Dallas: A 14-year-old Muslim boy who was arrested after a home-made clock he brought to school was mistaken for a possible bomb will be moving with his family to Qatar where he can attend school, his family said on Tuesday.
Ahmed Mohamed's family released a statement saying they had accepted a foundation's offer to pay for his high school and college in Doha, Qatar. He recently visited the country as part of a whirlwind month that included a Monday stop at the White House and an appearance at the US Capitol on Tuesday.
"We are going to move to a place where my kids can study and learn, and all of them being accepted by that country," Ahmed's father, Mohamed Elhassan Mohamed, told The Dallas Morning News before boarding an aircraft from Washington back home to Texas on Tuesday.
The statement said the family has been "overwhelmed by the many offers of support" since Ahmed's arrest on September 14 at his school in Irving, a Dallas suburb.
The family said it accepted an offer from the Qatar Foundation for Education, Science and Community Development to join its Young Innovators Program.
Ahmed, who along with his family will relocate to Qatar, received a full scholarship for his secondary and undergraduate education.
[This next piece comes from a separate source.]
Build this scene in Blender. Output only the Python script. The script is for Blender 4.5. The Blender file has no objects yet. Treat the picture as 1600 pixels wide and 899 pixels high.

Ahmed said he was impressed with the program and thinks he will "learn a lot and have fun, too".
Ahmed took a home-made clock to his high school where a teacher thought it could be a bomb. The school then contacted police, who handcuffed the boy and took him to a detention center. The school also suspended him for three days.
A police photo of the device shows a carrying case containing a circuit board and power supply wired to a digital display. Police ultimately chose not to charge Ahmed with having a hoax bomb, and the police chief said there was no evidence the teen meant to cause alarm. His parents later withdrew him from the school.
But in recent weeks, the teenager has been travelling the world. Ahmed earlier this week told The Associated Press that he had visited Google and Facebook, along with other companies and institutions. He also visited Sudan, where he met with President Omar al-Bashir, which prompted criticism as al-Bashir is wanted by the International Criminal Court on charges of genocide and war crimes for atrocities linked to the fighting in Darfur province.
Ahmed's father is a Sudanese immigrant to the US and a former presidential candidate in Sudan who ran against al-Bashir.
Before attending "Astronomy Night" at the White House on Monday, where he chatted briefly with President Barack Obama, Ahmed said he was grateful. He said the lesson of his experience is: "Don't judge a person by the way they look. Always judge them by their heart."
At the US Capitol on Tuesday, Ahmed stood alongside California Rep Mike Honda as the Democrat praised the teen, saying Ahmed had used his negative experience to raise awareness about racial and ethnic profiling.
Honda and more than two dozen other congressmen sent a letter to attorney general Loretta Lynch last month, calling on the Department of Justice to investigate Ahmed's detention and arrest.